The Irish Times view on housing policy: Government still looking for answers

The Coalition is backed into a corner and has yet to publish a revised housing plan

Measures in the budget are designed to accelerate the supply of new apartments. Photograph: Chris Ratcliffe/Bloomberg
Measures in the budget are designed to accelerate the supply of new apartments. Photograph: Chris Ratcliffe/Bloomberg

The prediction by the State’s largest home builder that a 4.5 per cent cut in the VAT rate charged on new apartments could unlock most of the schemes that have planning permission but are stalled is both welcome and somewhat concerning.

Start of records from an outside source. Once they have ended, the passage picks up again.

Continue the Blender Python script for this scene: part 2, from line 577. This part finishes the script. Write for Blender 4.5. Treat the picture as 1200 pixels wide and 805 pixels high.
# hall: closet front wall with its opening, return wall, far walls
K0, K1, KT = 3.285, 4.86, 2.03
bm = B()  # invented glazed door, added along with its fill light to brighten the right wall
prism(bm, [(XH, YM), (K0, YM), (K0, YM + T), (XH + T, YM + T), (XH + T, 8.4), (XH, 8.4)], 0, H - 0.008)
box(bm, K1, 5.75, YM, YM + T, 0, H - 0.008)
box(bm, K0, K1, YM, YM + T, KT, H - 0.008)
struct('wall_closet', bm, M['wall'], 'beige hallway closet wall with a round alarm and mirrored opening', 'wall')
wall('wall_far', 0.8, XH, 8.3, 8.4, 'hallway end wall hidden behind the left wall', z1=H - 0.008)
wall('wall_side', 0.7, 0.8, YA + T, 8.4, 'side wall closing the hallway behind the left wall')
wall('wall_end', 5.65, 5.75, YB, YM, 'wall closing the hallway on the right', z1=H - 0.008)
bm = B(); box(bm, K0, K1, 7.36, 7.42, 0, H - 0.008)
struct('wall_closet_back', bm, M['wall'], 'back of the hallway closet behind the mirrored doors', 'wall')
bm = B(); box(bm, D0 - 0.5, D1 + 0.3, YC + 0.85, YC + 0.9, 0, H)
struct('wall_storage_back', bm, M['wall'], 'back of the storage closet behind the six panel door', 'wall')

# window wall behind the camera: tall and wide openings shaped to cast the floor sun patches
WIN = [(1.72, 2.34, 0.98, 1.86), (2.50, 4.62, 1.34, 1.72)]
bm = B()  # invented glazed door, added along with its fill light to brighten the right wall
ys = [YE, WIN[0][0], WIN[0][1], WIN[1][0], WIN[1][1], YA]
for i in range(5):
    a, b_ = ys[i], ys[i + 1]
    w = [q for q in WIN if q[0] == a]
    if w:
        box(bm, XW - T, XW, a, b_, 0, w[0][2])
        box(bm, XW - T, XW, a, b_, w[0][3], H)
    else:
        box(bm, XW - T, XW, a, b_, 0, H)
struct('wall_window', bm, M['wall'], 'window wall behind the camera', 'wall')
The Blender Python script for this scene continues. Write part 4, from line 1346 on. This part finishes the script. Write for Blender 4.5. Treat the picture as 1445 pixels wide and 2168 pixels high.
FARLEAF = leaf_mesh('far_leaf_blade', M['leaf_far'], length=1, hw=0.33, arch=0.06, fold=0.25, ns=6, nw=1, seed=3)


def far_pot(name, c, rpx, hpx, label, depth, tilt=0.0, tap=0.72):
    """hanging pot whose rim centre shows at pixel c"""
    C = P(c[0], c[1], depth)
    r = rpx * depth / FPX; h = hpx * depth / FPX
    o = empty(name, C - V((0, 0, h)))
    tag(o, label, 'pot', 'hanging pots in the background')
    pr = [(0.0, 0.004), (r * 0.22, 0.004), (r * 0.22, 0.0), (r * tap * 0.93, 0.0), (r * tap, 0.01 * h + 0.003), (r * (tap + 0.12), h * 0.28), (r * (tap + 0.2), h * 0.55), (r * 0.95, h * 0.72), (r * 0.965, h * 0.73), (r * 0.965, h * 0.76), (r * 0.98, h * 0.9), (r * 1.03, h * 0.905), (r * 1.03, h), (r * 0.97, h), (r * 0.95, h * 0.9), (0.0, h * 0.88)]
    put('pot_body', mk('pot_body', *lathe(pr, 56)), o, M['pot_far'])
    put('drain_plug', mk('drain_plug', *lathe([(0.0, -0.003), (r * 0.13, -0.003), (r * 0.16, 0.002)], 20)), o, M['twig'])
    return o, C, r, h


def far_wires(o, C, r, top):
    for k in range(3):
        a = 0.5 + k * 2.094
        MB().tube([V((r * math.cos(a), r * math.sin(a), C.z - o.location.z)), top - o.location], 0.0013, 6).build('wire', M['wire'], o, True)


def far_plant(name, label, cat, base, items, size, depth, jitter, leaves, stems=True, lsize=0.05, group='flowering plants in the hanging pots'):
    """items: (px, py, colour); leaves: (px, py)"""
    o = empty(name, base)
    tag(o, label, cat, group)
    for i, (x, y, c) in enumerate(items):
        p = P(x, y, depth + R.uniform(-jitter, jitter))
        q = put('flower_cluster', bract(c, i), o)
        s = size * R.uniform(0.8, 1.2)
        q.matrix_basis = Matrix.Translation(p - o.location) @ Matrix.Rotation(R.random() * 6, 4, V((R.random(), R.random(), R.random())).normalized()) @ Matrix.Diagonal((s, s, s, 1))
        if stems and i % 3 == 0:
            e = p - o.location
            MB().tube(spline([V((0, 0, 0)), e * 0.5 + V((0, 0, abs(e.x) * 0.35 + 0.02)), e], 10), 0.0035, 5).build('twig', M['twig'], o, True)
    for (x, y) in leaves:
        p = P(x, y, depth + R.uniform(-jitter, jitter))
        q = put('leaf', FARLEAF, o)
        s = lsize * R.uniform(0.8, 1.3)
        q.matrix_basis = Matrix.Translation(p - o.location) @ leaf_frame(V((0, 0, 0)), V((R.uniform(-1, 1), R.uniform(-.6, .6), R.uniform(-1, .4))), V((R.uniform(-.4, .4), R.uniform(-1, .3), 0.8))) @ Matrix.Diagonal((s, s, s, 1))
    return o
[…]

Michael Stanley, the chief executive of Cairn Homes, did not put a figure on the number of apartments that might now be built, but various sources estimate around 50,000 of them could now come on stream.

More building would be good news. But what it says about the economics of apartment building and implicit government subsidies need to be looked at.

The median price – meaning the middle of the range rather than the average price – of a new apartment in Dublin is estimated to be €355,000. The VAT saving on such an apartment as a result of the budget measures will be a significant benefit to the developer.

According to Stanley, the VAT reduction, along with other budget measures and new guidelines on apartment design announced during the summer, will be worth around €70,000 to €80,000 per apartment to the developer. It is worth noting here that the new regulations are subject to a judicial review.

The other way of looking at this is that the State is effectively subsiding each apartment by a similar amount, both directly and indirectly.

The need for Government intervention on such a scale is indicative of a number of things.

The first is that the ceiling in terms of affordability has been reached. People’s ability to borrow is curtailed by their income and the lending limits placed on banks. Developers cannot put up prices any further.

It also implies that the cost of construction – mostly materials and labour – has increased significantly, rendering projects unviable at the prices that people can afford to pay. Construction inflation has eased recently, but prices are still elevated.

The third is that – in hindsight admittedly – the cost of the land was, in many cases, too high. The laws of economics suggest it should fall, but we know from the wider housing market that normal rules often don’t seem to apply in the Irish housing market.

The Government is backed into a corner where it is endlessly tinkering around the edges of a dysfunctional industry. The measures announced on budget day are just the latest in a series, including €5.3 billion in funding for social and affordable housing with mixed results at best. A revised housing strategy is due to be published shortly but unless the Government can move the fundamental levers dictating supply, it risks being as aspirational as its predecessors.